A chrome extension for scheduling interviews as allows users the flexibility to schedule without leaving their ATS (Applicant Tracking System).
Our key success metrics is to improve the efficiency of the scheduling process. From the brainstorming session, stakeholders have proposed building a Chrome extension instead of a standalone web page, so users are able to schedule efficiently without leaving their ATS.
Challenge
Competing priorities for MVP
Our priority was to quickly onboard users at launch to gather feedback, so we focused the MVP on features based on 2 criterias:
- What made for a great scheduling experience, and
- What our customers needed most. Tradeoffs were made carefully without sacrificing user experience.
Due to time constraints, we made deliberate tradeoffs for MVP. For example, interviewers requested run sheets — an email listing all their scheduled candidates if they have interviews for the day. This would require building an additional email template, so we've backlogged it to post-MVP.
With this kept in mind, I've designed an option for interviewers to add iCal reminders directly from the confirmation email they receive when a candidate books an interview. This gives them interview visibility in their calendar now.
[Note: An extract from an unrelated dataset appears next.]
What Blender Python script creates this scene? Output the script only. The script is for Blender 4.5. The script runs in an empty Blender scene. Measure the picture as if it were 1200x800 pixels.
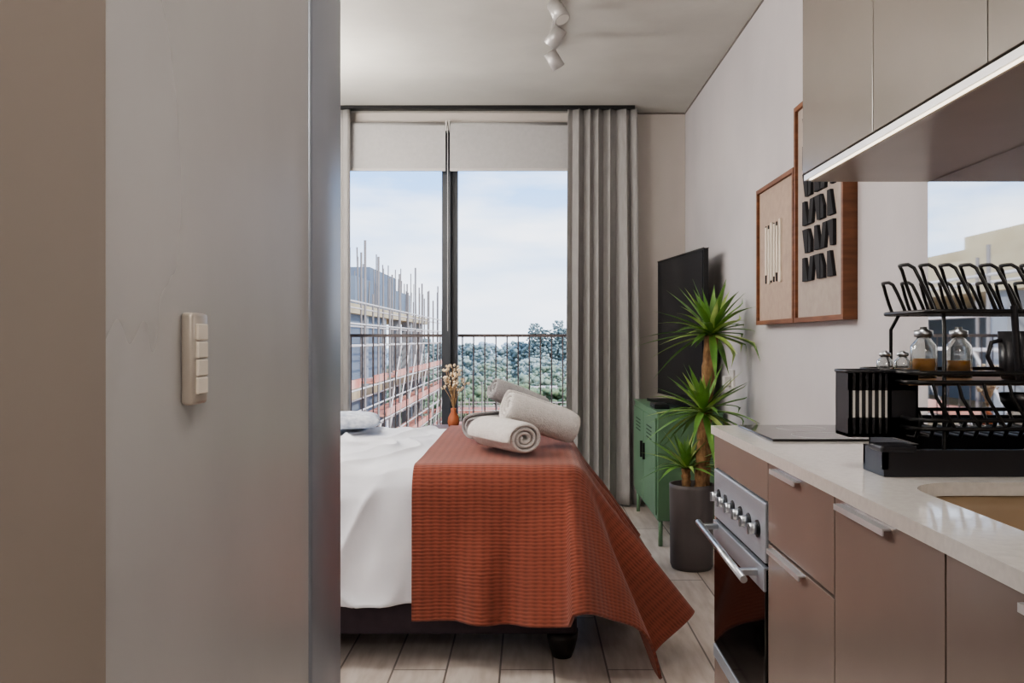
import bpy, bmesh, math, random
from mathutils import Vector, Matrix
from mathutils import noise as N
random.seed(7)
S = bpy.context.scene
COL = S.collection
H = 1.14
try:
    S.view_settings.look = 'AgX - Medium High Contrast'
except Exception:
    pass

# ---------------------------------------------------------------- helpers
def lin(c):
    r = []
    for v in c[:3]:
        v = v/255.0
        r.append(v/12.92 if v <= 0.04045 else ((v+0.055)/1.055)**2.4)
    return (r[0], r[1], r[2], 1.0)

def mat(name, c, rough=0.5, metal=0.0, c2=None, nscale=6.0, stretch=(1,1,1), bump=0.0, bscale=40.0,
        emis=None, estr=0.0, spec=0.5, trans=0.0, coat=0.0, sheen=0.0, rvar=0.0):
    m = bpy.data.materials.new(name); m.use_nodes = True
    nt = m.node_tree; b = nt.nodes['Principled BSDF']
    b.inputs['Base Color'].default_value = lin(c)
    b.inputs['Roughness'].default_value = rough
    b.inputs['Metallic'].default_value = metal
    b.inputs['Specular IOR Level'].default_value = spec
    b.inputs['Transmission Weight'].default_value = trans
    b.inputs['Coat Weight'].default_value = coat
    b.inputs['Sheen Weight'].default_value = sheen
    tc = nt.nodes.new('ShaderNodeTexCoord')
    mp = nt.nodes.new('ShaderNodeMapping'); mp.inputs['Scale'].default_value = stretch
    nt.links.new(tc.outputs['Object'], mp.inputs['Vector'])
    n = nt.nodes.new('ShaderNodeTexNoise'); n.inputs['Scale'].default_value = nscale
    n.inputs['Detail'].default_value = 5
    nt.links.new(mp.outputs[0], n.inputs['Vector'])
    if c2 is None:
        c2 = tuple(max(0, v*0.95) for v in c)
    rp = nt.nodes.new('ShaderNodeValToRGB')
    rp.color_ramp.elements[0].position = 0.3; rp.color_ramp.elements[1].position = 0.7
    rp.color_ramp.elements[0].color = lin(c); rp.color_ramp.elements[1].color = lin(c2)
    nt.links.new(n.outputs[0], rp.inputs[0]); nt.links.new(rp.outputs[0], b.inputs['Base Color'])
    if rvar > 0:
        mr = nt.nodes.new('ShaderNodeMapRange')
        mr.inputs[3].default_value = max(0.02, rough-rvar); mr.inputs[4].default_value = rough+rvar
        nt.links.new(n.outputs[0], mr.inputs[0]); nt.links.new(mr.outputs[0], b.inputs['Roughness'])
    if bump > 0:
        n2 = nt.nodes.new('ShaderNodeTexNoise'); n2.inputs['Scale'].default_value = bscale
        n2.inputs['Detail'].default_value = 4
        nt.links.new(mp.outputs[0], n2.inputs['Vector'])
        bp = nt.nodes.new('ShaderNodeBump'); bp.inputs['Strength'].default_value = bump
        bp.inputs['Distance'].default_value = 0.01
        nt.links.new(n2.outputs[0], bp.inputs['Height']); nt.links.new(bp.outputs[0], b.inputs['Normal'])
    if emis:
        b.inputs['Emission Color'].default_value = lin(emis)
        b.inputs['Emission Strength'].default_value = estr
    return m

def empty(name):
    e = bpy.data.objects.new(name, None); COL.objects.link(e); e.empty_display_size = 0.1
    return e

def obj(name, me, m=None, parent=None, smooth=False):
    o = bpy.data.objects.new(name, me); COL.objects.link(o)
    if m: me.materials.append(m)
    if parent: o.parent = parent
    if smooth:
        for p in me.polygons: p.use_smooth = True
    return o

def from_bm(name, bm, m=None, parent=None, smooth=False):
    me = bpy.data.meshes.new(name); bm.to_mesh(me); bm.free()
    return obj(name, me, m, parent, smooth)

def box(name, x0, x1, y0, y1, z0, z1, m, parent=None, bevel=0.0, seg=2):
    bm = bmesh.new(); bmesh.ops.create_cube(bm, size=1)
    for v in bm.verts:
        v.co = Vector(((x0+x1)/2+v.co.x*(x1-x0), (y0+y1)/2+v.co.y*(y1-y0), (z0+z1)/2+v.co.z*(z1-z0)))
    if bevel > 0:
        bmesh.ops.bevel(bm, geom=bm.edges[:], offset=bevel, segments=seg, affect='EDGES', profile=0.5)
    return from_bm(name, bm, m, parent, smooth=(bevel > 0 and seg > 2))

def cyl(name, p0, p1, r0, m, parent=None, r1=None, n=24, smooth=True):
    p0 = Vector(p0); p1 = Vector(p1); d = p1-p0
    if r1 is None: r1 = r0
    bm = bmesh.new()
    bmesh.ops.create_cone(bm, cap_ends=True, segments=n, radius1=r0, radius2=r1, depth=d.length)
    q = Vector((0, 0, 1)).rotation_difference(d.normalized())
    bmesh.ops.transform(bm, matrix=Matrix.Translation((p0+p1)/2) @ q.to_matrix().to_4x4(), verts=bm.verts[:])
    o = from_bm(name, bm, m, parent)
    if smooth:
        for p in o.data.polygons: p.use_smooth = len(p.vertices) == 4
    return o

def lathe(name, prof, c, m, parent=None, n=32):
    bm = bmesh.new(); rings = []
    for r, z in prof:
        rings.append([bm.verts.new((c[0]+r*math.cos(2*math.pi*i/n), c[1]+r*math.sin(2*math.pi*i/n), c[2]+z)) for i in range(n)])
    for a, b in zip(rings, rings[1:]):
        for i in range(n):
            bm.faces.new((a[i], a[(i+1) % n], b[(i+1) % n], b[i]))
    if prof[0][0] > 1e-4: bm.faces.new(rings[0][::-1])
    if prof[-1][0] > 1e-4 : bm.faces.new(rings[-1])
    bmesh.ops.recalc_face_normals(bm, faces=bm.faces[:])
    o = from_bm(name, bm, m, parent)
    for p in o.data.polygons: p.use_smooth = len(p.vertices) == 4
    return o

def wires(name, polys, r, m, parent=None, cyclic=False, res=3):
    cu = bpy.data.curves.new(name, 'CURVE'); cu.dimensions = '3D'
    cu.bevel_depth = r; cu.bevel_resolution = res; cu.use_fill_caps = True
    for pts in polys:
        sp = cu.splines.new('POLY'); sp.points.add(len(pts)-1)
        for p, q in zip(sp.points, pts): p.co = (q[0], q[1], q[2], 1)
        sp.use_cyclic_u = cyclic
    o = bpy.data.objects.new(name, cu); COL.objects.link(o); cu.materials.append(m)
    if parent: o.parent = parent
    return o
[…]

Collaboration and execution
I ensured to bring stakeholders in early in the process
Working on bigger projects like this, handover and feedback can difficult. I have ensured to gather relevant stakeholders early in the process, especially engineers, to inform us of effort, feasibility and dependencies.
After design and development, feedback was sought in phases to ensure all stakeholders are happy, derisking the final product.
Final design
Schedulers can now push candidates directly from their ATS to Live Interview in one click, with candidate data carried over automatically.
First…
Schedulers change candidate’s status to ‘interview’ from their ATS.
Then…
Candidates, with their details are moved to Live Interview where they can be bulk scheduled.
The scheduler experience
Candidates status progress clearly displayed for more efficient tracking.
Spitting into 4 stages with tailored actions mapped to their statuses: Pending, Confirmed, Past and Cancelled
Multistage interviews were a standard practice. In Live Interview, schedulers can book multiple rounds for the same job and track them all from a single view.
The scheduler experience
Building around familiarity
Our scheduling interface uses Natural Language Processing to automatically generate time slots, given many interviewers share their availability with schedulers through emails and texts in plain language.
Parameters around how they are generated were considered as well. For example - how many weeks ahead the system should generate time slots when a user enters “Monday 1–5”?
These decisions were guided by our customers’ scheduling workflows and how far in advance they typically plan interviews.
Interviewer and candidate experience
Automatic interview reminders for interviewers and candidates on the day of interview (After MVP)
Since not all interviewers use calendar tools, we automatically send email run sheets on the day of their interviews with candidate details, and recommended interview questions.
Candidates can reschedule or cancel directly from their email or iCal invite.
Outcome
Successfully reduced time to screen candidates by 10 days (53%) in one of our current customer + 15 mins time saved when getting in touch with candidates to book in an interview.
Learnings and reflection
1. Sometimes the best user feedback only comes after the launch - especially when it comes to building an MVP.
While usability testing is important, some of the most valuable feedback only emerges after launch. For the MVP, we prioritised core features and set aside “nice to haves” due to constraints. Post-launch, we found users didn’t need many of those planned features, reinforcing the importance of shipping early and iterating based on real user needs rather than assumptions.
2. Sacrifice features, but not experiences
In fast-paced product development, there are times when shipping an MVP requires making trade-offs in user experience. However, Instead, we must offer alternative pathways and fallback options—to ensure users can still achieve their jobs to be done efficiently.